Selvendran also understands the cultural significance of chicken shops in London and the community they serve.
"Everyone loves the Bossman," he tells me. "We live in a world where everything's going automated in some [fast food] places, and it's going to keep going that way. But your local chicken shop? It's just not happening."
When it comes to the health aspect of fast food, Selvendran says that "you'd never catch me saying that Morley's is for every day."
He continues: "You need to eat responsibly, treat yourself sometimes, look after your health. But people always tell me, 'We don't eat it now, but thanks for feeding me back then.' All of us chicken shop owners understand the influence of youngsters, but it's not about taking advantage of them, it's not that at all.

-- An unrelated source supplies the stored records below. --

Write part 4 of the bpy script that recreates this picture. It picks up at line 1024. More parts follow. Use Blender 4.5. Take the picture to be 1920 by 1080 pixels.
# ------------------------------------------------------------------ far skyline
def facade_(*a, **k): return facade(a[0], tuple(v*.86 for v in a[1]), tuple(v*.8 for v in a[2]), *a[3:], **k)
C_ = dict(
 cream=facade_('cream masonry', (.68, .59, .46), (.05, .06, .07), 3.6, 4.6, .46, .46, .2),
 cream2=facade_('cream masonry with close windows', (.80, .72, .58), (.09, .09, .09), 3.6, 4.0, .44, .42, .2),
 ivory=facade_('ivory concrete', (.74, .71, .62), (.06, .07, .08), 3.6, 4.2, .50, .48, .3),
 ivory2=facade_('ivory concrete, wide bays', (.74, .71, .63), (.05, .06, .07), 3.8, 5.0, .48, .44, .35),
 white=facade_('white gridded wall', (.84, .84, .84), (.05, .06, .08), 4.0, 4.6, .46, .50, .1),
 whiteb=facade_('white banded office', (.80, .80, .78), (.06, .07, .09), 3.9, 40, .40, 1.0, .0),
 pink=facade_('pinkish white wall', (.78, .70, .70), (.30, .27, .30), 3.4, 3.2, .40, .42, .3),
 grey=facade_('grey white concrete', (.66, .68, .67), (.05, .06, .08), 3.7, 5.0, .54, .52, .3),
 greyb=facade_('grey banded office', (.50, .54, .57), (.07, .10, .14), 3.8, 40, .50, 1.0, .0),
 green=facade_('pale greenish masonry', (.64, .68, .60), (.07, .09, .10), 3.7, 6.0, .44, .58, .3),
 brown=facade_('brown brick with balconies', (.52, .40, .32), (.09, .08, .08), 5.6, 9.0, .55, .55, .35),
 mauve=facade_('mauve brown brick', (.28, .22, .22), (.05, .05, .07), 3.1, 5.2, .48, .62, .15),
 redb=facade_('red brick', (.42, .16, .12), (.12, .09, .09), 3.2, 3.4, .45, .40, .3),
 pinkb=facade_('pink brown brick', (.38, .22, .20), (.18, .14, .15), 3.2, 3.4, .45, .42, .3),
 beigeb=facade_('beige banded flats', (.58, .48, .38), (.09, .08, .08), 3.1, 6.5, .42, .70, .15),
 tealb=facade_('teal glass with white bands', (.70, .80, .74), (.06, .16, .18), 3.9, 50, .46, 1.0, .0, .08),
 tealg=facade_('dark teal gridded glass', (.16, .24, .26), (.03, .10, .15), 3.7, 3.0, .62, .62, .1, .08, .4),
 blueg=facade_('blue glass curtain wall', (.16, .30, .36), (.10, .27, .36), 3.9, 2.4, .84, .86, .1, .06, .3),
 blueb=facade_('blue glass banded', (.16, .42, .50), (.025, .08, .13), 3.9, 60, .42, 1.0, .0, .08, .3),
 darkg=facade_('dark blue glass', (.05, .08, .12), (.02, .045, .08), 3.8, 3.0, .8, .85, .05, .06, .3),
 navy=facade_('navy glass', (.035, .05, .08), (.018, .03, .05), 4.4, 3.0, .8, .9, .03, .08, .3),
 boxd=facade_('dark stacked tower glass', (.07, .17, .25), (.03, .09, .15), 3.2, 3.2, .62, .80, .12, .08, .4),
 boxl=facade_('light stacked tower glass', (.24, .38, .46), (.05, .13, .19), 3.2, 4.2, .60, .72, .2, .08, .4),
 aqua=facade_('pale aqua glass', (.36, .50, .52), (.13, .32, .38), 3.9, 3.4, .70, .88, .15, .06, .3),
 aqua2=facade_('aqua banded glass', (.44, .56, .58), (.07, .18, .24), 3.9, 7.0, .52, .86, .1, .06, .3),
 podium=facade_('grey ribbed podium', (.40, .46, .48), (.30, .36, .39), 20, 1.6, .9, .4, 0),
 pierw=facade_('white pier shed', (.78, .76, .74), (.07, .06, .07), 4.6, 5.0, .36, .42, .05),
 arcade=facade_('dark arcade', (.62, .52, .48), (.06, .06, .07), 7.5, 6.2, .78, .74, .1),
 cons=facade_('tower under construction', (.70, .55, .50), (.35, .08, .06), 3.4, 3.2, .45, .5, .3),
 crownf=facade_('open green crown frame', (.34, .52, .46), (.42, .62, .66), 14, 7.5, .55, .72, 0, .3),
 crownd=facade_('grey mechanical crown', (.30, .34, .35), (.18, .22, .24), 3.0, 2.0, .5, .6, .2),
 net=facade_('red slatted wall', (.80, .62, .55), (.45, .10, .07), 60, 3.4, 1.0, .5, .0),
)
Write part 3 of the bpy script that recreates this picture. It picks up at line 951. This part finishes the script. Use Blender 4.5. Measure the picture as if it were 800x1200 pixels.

At the end of the day, the margins are small nowadays but we try our best to keep things cheap. Here's something I will say: my dad died in 2002, and until 2009, the management was not very good. During that time it was the customers that kept Morley's alive. The stories about people's childhood? 'I only had a pound and the Bossman gave me enough food' I get so many emails. [It's why] I refuse to put anyone's face to Morley's and I won't put my face out there either, because the face should be the people. Talking about it, singing about it, rapping about it, and now you're writing about it. When I drive around South London and I see a Morley's, I get pride because I think that's my Dad. My Dad started this and the people kept it going."
As the gentrification of areas like Dalston, Tottenham, and Brixton drives so many working class kids from the streets, chicken shops hold even more significance as one of the few places that haven't yet been fully colonised by the white art students and middle classes. However over the past year, many a Bossman has used the rising profile of chicken shops to
hike up prices
. While the low price of chicken shop food has been fundamental in keeping inner city working classes coming back, the new chicken shop clientele can and will pay more.
Chicken shops have long been a symbol of defiance on high streets that are becoming more unrecognisable to the people who live near them. All I can hope is that they don't become another place the black and brown kids who built them up feel unwelcome in.